Un découpage doublé d’un montage redoutable, sans cesse en fusion totale avec le contenu du récit. Heat a beau être un film assez langoureux car porté par cette mélancolie, il n’empêche que lorsque Michael Mann filme de l’action, de sa préparation à son exécution, c’est d’une efficacité sidérante. Là encore, ce n’est pas un hasard si Christopher Nolan s’en est largement inspiré pour The Dark Knight. La même mélancolie l’habite, le même sens des responsabilités et la même vision assez sombre des rapports humains, comme si tout le récit n’était finalement que le chant du cygne de ces hommes rongés par leur existence et l’ensemble de regrets qui l’accompagnent. Des hommes, mais également des femmes. Car si le cinéma de Michael Mann s’articule essentiellement autour de figures masculines, dans une œuvre globalement très testostéronée, les femmes ont un rôle à part dans Heat. Un rôle majeur même. Elles sont également ces êtres ayant accumulé les mauvais choix de vie. La vision de Heat s’avère presque romantique, car c’est finalement la passion qui l’emporte. Passion d’une femme, passion d’une existence… les motifs sont simples mais universels, de quoi alimenter de très beaux portraits, profondément tragiques, apportant énormément de matière à un grand polar, à la trame extrêmement simple mais tellement évidente. Si Heat n’est « que » de la série B, il s’agit de série B de type très noble, nourrie de figures thématiques éternelles. Et d’une « simple » histoire de gendarme et de voleur, Michael Mann livre une immense tragédie, dont le caractère mélancolique est appuyé par tous les éléments la composant.
Les personnages, mais pas seulement. La mise en scène de Michael Mann, à la fois très instinctive dans sa façon de capter des séquences, et d’une précision démoniaque dans ses cadres et sa rythmique. La photographie métallique de Dante Spinotti, à son meilleur, bâtissant avec la mise en scène un personnage à part entière concernant la ville de Los Angeles. A ce titre, toute la science du réalisateur tient dans cette véritable personnification d’un environnement urbain, un exercice dans lequel il est un maître absolu. Cette science s’applique également à la gestion des différents espaces autant en terme de mise en scène que de découpage pur. Ainsi, la fameuse séquence du braquage de la banque, un des nombreux morceaux de bravoure du film, est un exemple parfait de compréhension de la topographie de la scène. En tant que spectateur, la position de chaque personnage, de chaque élément, la direction de chaque échange de tir, tient de l’évidence. Dans ce sens, Michael Mann se montre véritablement expert dans l’art de filmer l’action afin de provoquer une immersion totale du public sur le terrain, au milieu des balles qui sifflent et des chargeurs qui se vident. La séquence du braquage avorté est également un modèle du genre en terme de tension, de gestion de l’attente et de suspense, alors qu’il ne s’y passe finalement que très peu de choses. Mais c’est encore la précision du découpage qui emporte tout sur son passage et vient créer une tension palpable.

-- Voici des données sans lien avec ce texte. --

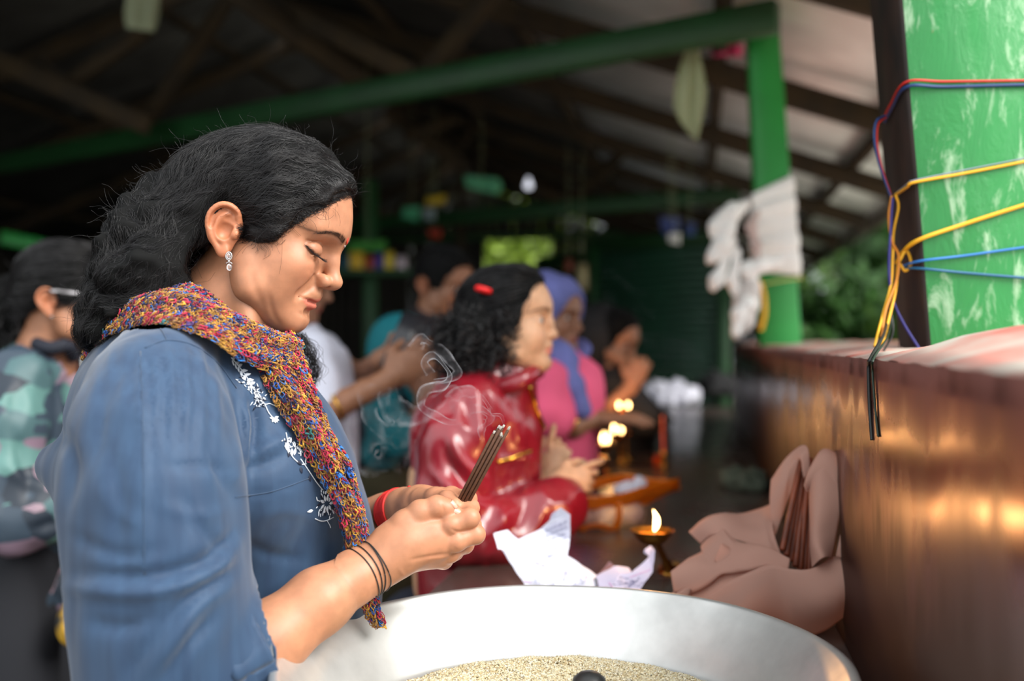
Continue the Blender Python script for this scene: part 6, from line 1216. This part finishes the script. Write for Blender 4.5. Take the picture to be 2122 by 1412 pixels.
# far white papers on the counter
crumple('cloth_heap', onC(1385, 838) + [0, 0, .05], (.17, .14, .07), M_paper, None, 5, 'white crumpled cloth heap at the far end of the counter', 'cloth', .5); crumple('cloth_heap', onC(1362, 884) + [0, 0, .03], (.06, .08, .04), mat('grey_wad', srgb(150, 150, 150), rough=.9), None, 9, 'grey crumpled wad in front of the white cloth heap', 'cloth', .5)
crumple('dark_sack', onC(1480, 820) + [0, 0, .06], (.14, .2, .09), M_black, None, 11, 'black plastic sack against the block at the far end', 'sack', .4)
crumple('grey_cloth', onC(1545, 1010) + [0, 0, .016], (.05, .10, .022), mat('grey_green_cloth', srgb(86, 96, 80), rough=.9, noise_amt=.4, noise_sc=14), None, 13, 'dull grey-green rag lying against the copper block', 'cloth', .5)
# ---- peach chiffon bundle holding reddish sticks
zc = qz(1340, 900, 3.07)
bd = empty('chiffon_cloth', zc(800, 1150, 1.42), 'peach chiffon cloth draped round a bundle of reddish wooden sticks', 'cloth')
def drape(U, Lw, bulge, nm='fold', nu=70, nv=22, rip=.004, outward=(0, -1, .3), seed=1):
    U = spline(np.array([zc(*p) for p in U]), nu); Lw = spline(np.array([zc(*p) for p in Lw]), nu); v = np.linspace(0, 1, nv)[None, :, None]; G = U[:, None] * (1 - v) + Lw[:, None] * v; t = np.gradient((U + Lw) / 2, axis=0); n = np.cross(Lw - U, t); n /= np.linalg.norm(n, axis=1)[:, None]; n *= np.sign(n @ np.array(outward))[:, None]
    f = bulge * np.sin(math.pi * v); q = noise(G.reshape(-1, 3), (16, 16, 16), seed).reshape(nu, nv, 1); G = G + n[:, None] * (f + rip * q * (.3 + np.sin(math.pi * v)))
    V, F = sheet(G); return solid(mk(nm, V, F, M_chiffon, bd), .0005)
drape([(172, 1005, 1.40), (200, 1040, 1.38), (300, 1064, 1.37), (420, 1005, 1.37), (520, 935, 1.37), (660, 872, 1.37), (790, 833, 1.37), (900, 858, 1.36), (1020, 862, 1.35), (1110, 826, 1.36), (1175, 775, 1.38)], [(175, 1025, 1.40), (300, 1110, 1.385), (480, 1160, 1.38), (640, 1210, 1.38), (800, 1260, 1.38), (920, 1290, 1.375), (1010, 1296, 1.37), (1130, 1252, 1.36), (1220, 1190, 1.355), (1290, 1120, 1.36), (1352, 930, 1.375)], .022, rip=.008)
drape([(1030, 330, 1.42), (1036, 520, 1.40), (1040, 700, 1.385), (1050, 852, 1.36)], [(1225, 200, 1.40), (1240, 420, 1.375), (1215, 620, 1.365), (1180, 790, 1.36)], .020, rip=.006, seed=3)
drape([(1225, 190, 1.40), (1215, 400, 1.378), (1235, 560, 1.368), (1200, 780, 1.362)], [(1290, 230, 1.44), (1335, 420, 1.42), (1320, 620, 1.40), (1358, 860, 1.385)], .016, rip=.005, seed=4)
drape([(1030, 340, 1.42), (1060, 190, 1.425), (1120, 98, 1.43), (1200, 120, 1.43), (1260, 190, 1.43)], [(1038, 360, 1.42), (1100, 330, 1.40), (1160, 310, 1.39), (1210, 330, 1.385), (1260, 340, 1.40)], .014, rip=.004, seed=5)
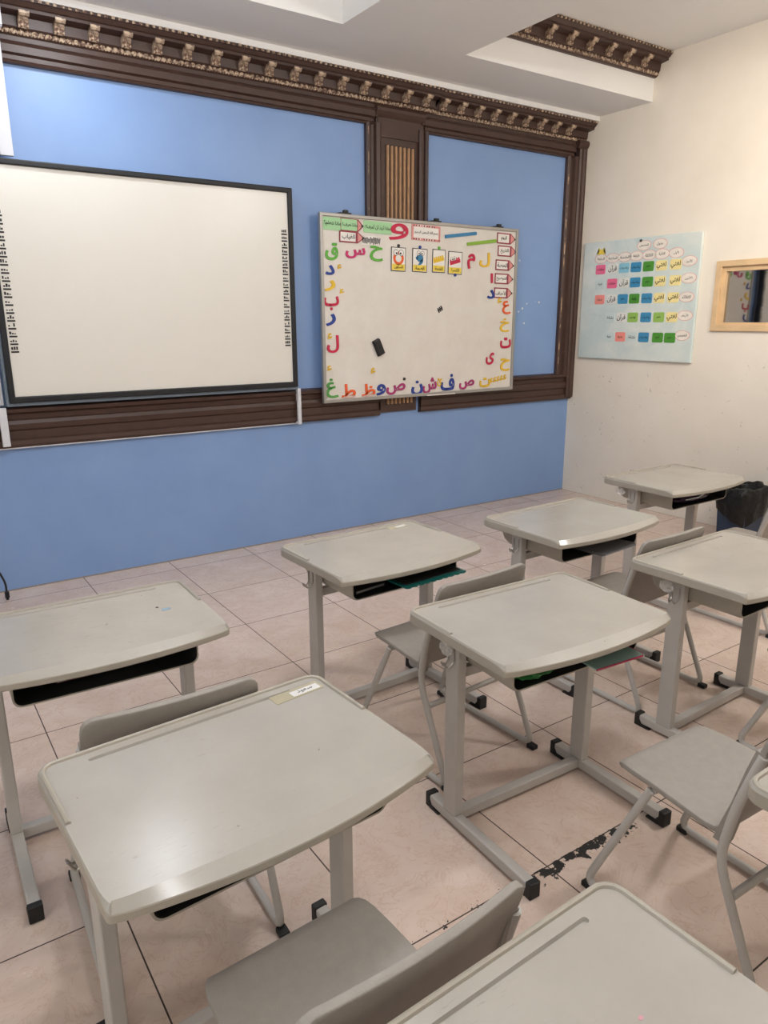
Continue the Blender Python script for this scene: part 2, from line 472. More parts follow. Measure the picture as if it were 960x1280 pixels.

Heat, c’est également des figures presque mythologiques de héros brisés. Des mythes devenus fantômes, des êtres à la fois très basiques et passionnants à sonder. Des hommes qui répondent à un code d’honneur précis, qu’ils soient du bon ou du mauvais côté. Car la frontière entre ces deux mondes est abattue dans le film, même si la peinture du monde policier s’avère relativement positive. Le point d’ancrage du spectateur est principalement le personnage de McCauley, interprété par un Robert De Niro magistral (quasiment sa dernière prestation de ce niveau). Il est ce vieux bandit, mais un peu sage, dont les valeurs sont profondément nobles même si elles bafouent la légalité. Il est ainsi inévitablement attachant. Face à lui, Al Pacino est tout aussi colossal, sans cesse sur la brèche, rattrapé par le caractère parfois inhumain de son métier, et donc de sa vie. Il y a quelque chose de pathétique dans le portrait de ce superflic malheureux, mais également quelque chose de beau. Autour d’eux, tous se sont mis au diapason, de Val Kilmer à Tom Sizemore, en passant par Jon Voight. Un magnifique casting pour une quantité sidérante de numéros d’acteurs de très haut vol. En y ajoutant la composition élégante et en apesanteur d’Elliot Goldenthal, Heat touche tout simplement au sublime. Une date essentielle dans l’histoire du polar, qui dans sa composition lui rend le plus beau des hommages, l’enterre et lui offre une renaissance flamboyante, avec pour la ponctuer une des plus belles rencontres entre deux monstres sacrés que le cinéma ait proposé.